Só que Brasília consegue sempre nos surpreender... no mau sentido. Tenho o péssimo hábito de esquecer que, como diziam os tropicalistas, aqui é o fim do mundo. Na geléia geral brasileira, a história continua terminando antes do fim.
Então, os interesses menores e vis estão prevalecendo de novo -- e grotescamente como nunca! -- sobre as demandas da coletividade.
Vi-me colhido num paradoxo. Estava certo ao dizer que nada verdadeiramente melhoraria com a degola de Sarney. Mas, errei ao subestimar a possibilidade de que o livrassem do justo castigo por tudo que fez e continua fazendo para preservar/disseminar as piores práticas da política brasileira.
Sarney pode escapar, como escapam criminosos que se beneficiam de qualquer falha processual. Um e outros ficando livres para delinquir, a convicção geral será de que não lhes terá sido feita justiça.
O ônus moral dessa impunidade é terrível. A sociedade, enojada, começa a procurar uma alternativa aos podres poderes.
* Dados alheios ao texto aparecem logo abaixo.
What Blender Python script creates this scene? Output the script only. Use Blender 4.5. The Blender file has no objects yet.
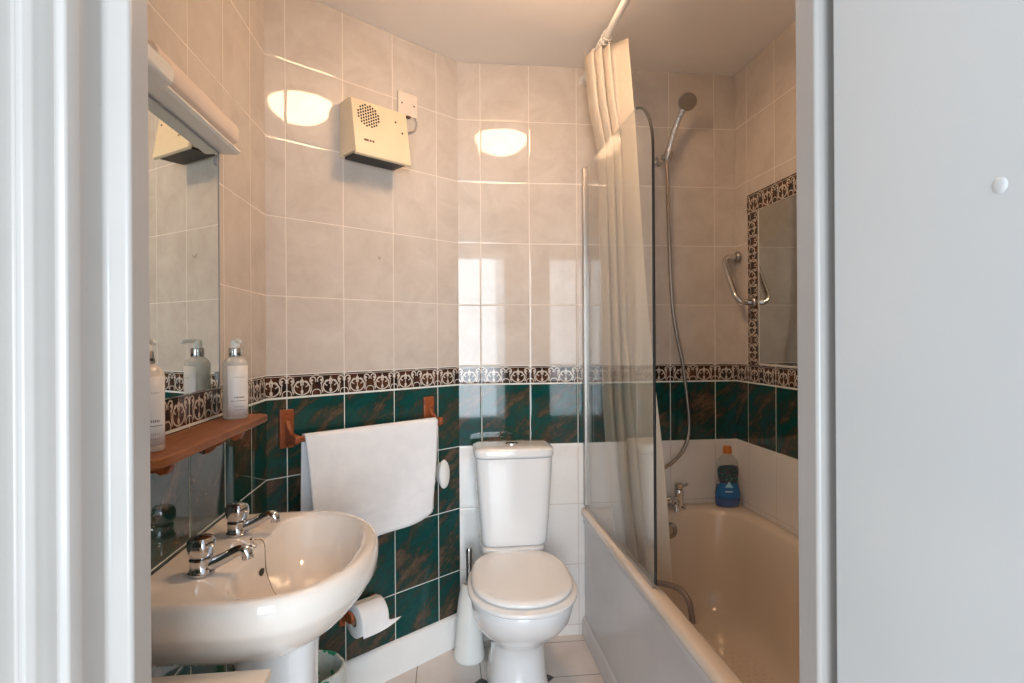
import bpy, bmesh, math, random
from math import sin, cos, pi, radians, sqrt, atan2
from mathutils import Vector, Matrix
random.seed(7)
S = bpy.context.scene
C = bpy.context.collection

# ------------------------------------------------------------------ camera, world, lights, exposure
YAW, ROLL, CAMZ = 0.1145, -0.0058, 1.2302
cam_data = bpy.data.cameras.new('camera')
cam_data.sensor_width = 36.0
cam_data.lens = 572.45 / 1024 * 36
cam_data.shift_y = -2.52 / 1024
cam_data.clip_start = 0.02
cam = bpy.data.objects.new('camera', cam_data)
C.objects.link(cam)
cam.matrix_world = Matrix.Translation((0, 0, CAMZ)) @ Matrix.Rotation(-YAW, 4, 'Z') @ Matrix.Rotation(pi / 2, 4, 'X') @ Matrix.Rotation(ROLL, 4, 'Z')
S.camera = cam
S.view_settings.view_transform = 'Standard'
S.view_settings.look = 'None'
S.view_settings.gamma = 1.0
S.view_settings.use_curve_mapping = False
S.view_settings.exposure = 0.68
S.cycles.max_bounces = 10
S.cycles.diffuse_bounces = 5
S.cycles.glossy_bounces = 6
S.cycles.transparent_max_bounces = 12

w = bpy.data.worlds.new('hall_daylight')
S.world = w
w.use_nodes = True
w.node_tree.nodes['Background'].inputs[0].default_value = (0.80, 0.90, 1.0, 1)
w.node_tree.nodes['Background'].inputs[1].default_value = 0.60

def area_light(name, loc, rot, sx, sy, power, col):
    d = bpy.data.lights.new(name, 'AREA')
    d.shape = 'RECTANGLE'; d.size = sx; d.size_y = sy; d.energy = power; d.color = col
    o = bpy.data.objects.new(name, d); C.objects.link(o)
    o.location = loc; o.rotation_euler = rot
    return o
# daylight from the window of the hall behind the doorway
area_light('hall_window_light', (0.05, -2.6, 1.25), (radians(90), 0, 0), 1.8, 2.0, 96, (0.80, 0.91, 1.0))

DOME_L = 25.5          # radiance of the warm ceiling light's opal shade

# ------------------------------------------------------------------ room numbers (metres)
LX, CX, RX, DD, FY = -0.5574, 0.0507, 1.2372, 2.3342, 0.634
ANG = 0.9062
ALEN = (CX - LX) / sin(ANG)
LY = DD - ALEN * cos(ANG)
CEIL = 2.356
ZB, ZB0, ZG = 1.12, 1.046, 0.795     # border top, border bottom, bottom of upper green row
HT = 0.2507
AROT = atan2(cos(ANG), sin(ANG))      # angled wall: local x runs along the wall to the back corner
def A(t, off, z=0):
    """point on the angled wall, t metres from the back corner, off metres into the room"""
    return Vector((CX - sin(ANG) * t + cos(ANG) * off, DD - cos(ANG) * t - sin(ANG) * off, z))

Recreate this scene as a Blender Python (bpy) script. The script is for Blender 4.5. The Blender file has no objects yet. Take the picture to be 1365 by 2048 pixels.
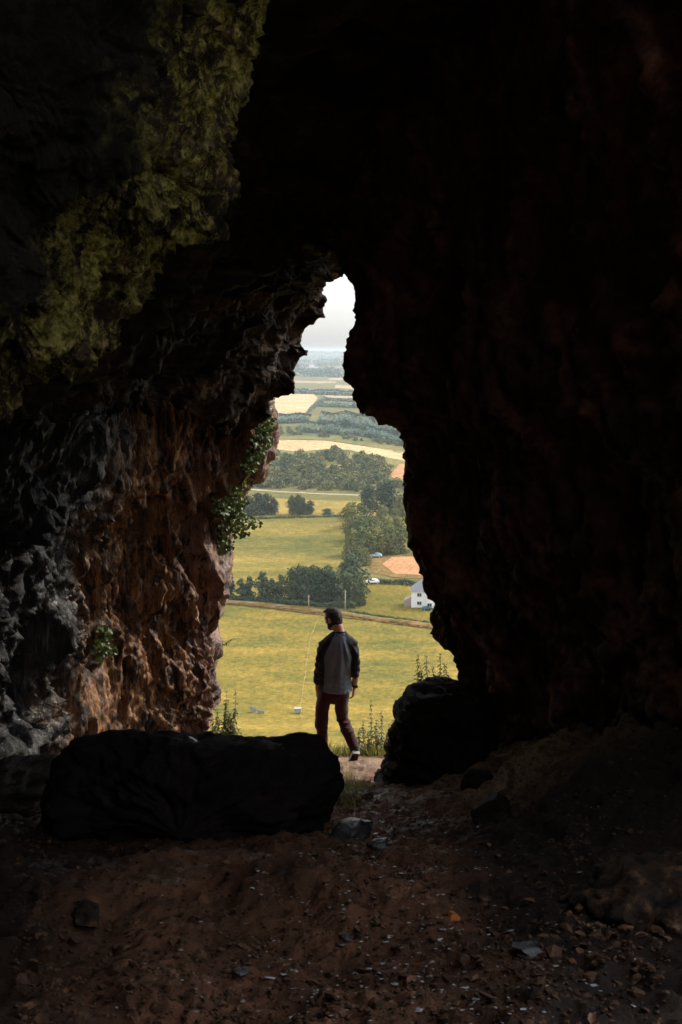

E pode voltar-se, como em 1964, para os salvadores errados.
No meio de tanta pequenez e de tamanha sordidez, sobressai a posição do presidente nacional da Ordem dos Advogados do Brasil, Cezar Britto, para quem a única saída digna, agora, seria a renúncia coletiva dos senadores.
Ciente de que uma atitude dessas exigiria dos senadores uma estatura moral que nem remotamente possuem -- e que, portanto, o Britto e eu estaremos clamando no deserto --, faço minhas a sua conclusão e também suas premissas, assim expostas na nota pública que lançou:
"O Senado está em estado de calamidade institucional. A quebra de decoro parlamentar, protagonizada pelas lideranças dos principais partidos, com acusações recíprocas de espantosa gravidade e em baixo calão, configura quadro intolerável, que constrange e envergonha a nação. A democracia desmoraliza-se e corre risco.
"A crise não se resume ao presidente da casa, embora o ponha em destaque. Mas é de toda a instituição - e envolve acusados e acusadores. Dissemina-se como metástase junto às bancadas, quer na constatação de que os múltiplos delitos, diariamente denunciados pela imprensa, configuram prática habitual de quase todos; quer na presença maciça de senadores sem voto (os suplentes), a exercer representação sem legitimidade; quer na constatação de que não se busca correção ética dos desvios, mas oportunidade política de desforra e de capitalização da indignação pública.
"Diante (...) do que assistimos, a sociedade já impôs à presente representação o recall moral. O ideal seria a renúncia dos senadores".